# SUPPLIED MATERIAL

====

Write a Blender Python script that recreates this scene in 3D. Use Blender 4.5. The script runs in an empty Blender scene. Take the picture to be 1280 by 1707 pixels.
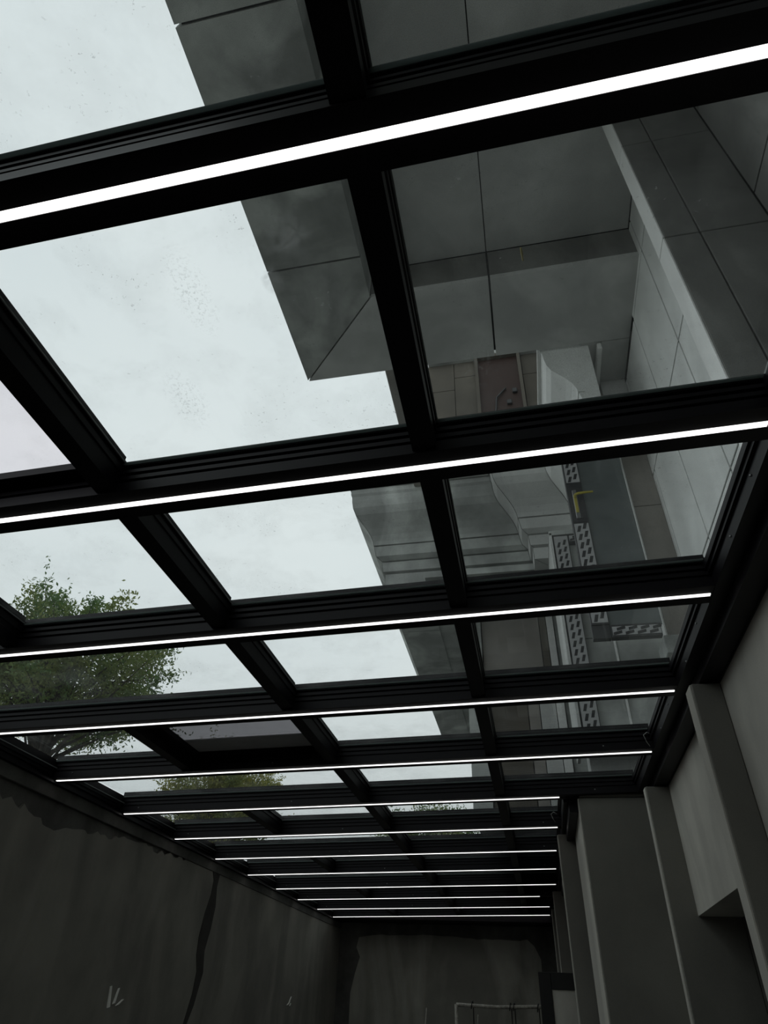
import bpy, bmesh, math, random
from mathutils import Matrix, Vector

S = bpy.context.scene
C = S.collection
random.seed(7)
EYE = 1.6          # camera height above the room floor; helper coordinates are relative to the eye

# ------------------------------------------------------------------ camera
cam_d = bpy.data.cameras.new('camera')
cam_d.sensor_fit = 'VERTICAL'; cam_d.sensor_height = 36.0; cam_d.sensor_width = 36.0
cam_d.lens = 1054.80568 * 36.0 / 1707.0
cam_d.clip_start = 0.02; cam_d.clip_end = 500
cam = bpy.data.objects.new('camera', cam_d); C.objects.link(cam)
Rm = Matrix(((0.978986, 0.09380375, 0.18107253), (0.19994217, -0.61620265, -0.76178568), (0.04011902, 0.78198156, -0.62200909))).to_4x4()
cam.matrix_world = Matrix.Translation((0, 0, EYE)) @ Rm
S.camera = cam

# ------------------------------------------------------------------ sky, exposure
w = bpy.data.worlds.new('overcast_sky'); S.world = w; w.use_nodes = True
nt = w.node_tree; nt.nodes.clear()
o = nt.nodes.new('ShaderNodeOutputWorld'); bg = nt.nodes.new('ShaderNodeBackground')
tc = nt.nodes.new('ShaderNodeTexCoord'); nz = nt.nodes.new('ShaderNodeTexNoise')
mp = nt.nodes.new('ShaderNodeMapping'); mp.inputs['Scale'].default_value = (1, 1, 2.2)
nz.inputs['Scale'].default_value = 1.6; nz.inputs['Detail'].default_value = 5
cr = nt.nodes.new('ShaderNodeValToRGB')
cr.color_ramp.elements[0].position = .3; cr.color_ramp.elements[0].color = (.76, .815, .84, 1)
cr.color_ramp.elements[1].position = .7; cr.color_ramp.elements[1].color = (.88, .92, .93, 1)
nt.links.new(tc.outputs['Generated'], mp.inputs['Vector']); nt.links.new(mp.outputs[0], nz.inputs['Vector'])
nt.links.new(nz.outputs['Fac'], cr.inputs['Fac']); nt.links.new(cr.outputs[0], bg.inputs['Color'])
bg.inputs['Strength'].default_value = 1.0
nt.links.new(bg.outputs[0], o.inputs['Surface'])
S.view_settings.view_transform = 'Standard'; S.view_settings.look = 'None'
S.view_settings.gamma = 1.0; S.view_settings.use_curve_mapping = False
S.view_settings.exposure = 0.0
S.cycles.transparent_max_bounces = 24
S.cycles.max_bounces = 8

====

# EXERCISE PROMPT
Could the lines from the top of the material through the line with "relative to the eye" be repeated exactly, pictures left out?

# COMPLETE OUTPUT
Write a Blender Python script that recreates this scene in 3D. Use Blender 4.5. The script runs in an empty Blender scene. Take the picture to be 1280 by 1707 pixels.
import bpy, bmesh, math, random
from mathutils import Matrix, Vector

S = bpy.context.scene
C = S.collection
random.seed(7)
EYE = 1.6          # camera height above the room floor; helper coordinates are relative to the eye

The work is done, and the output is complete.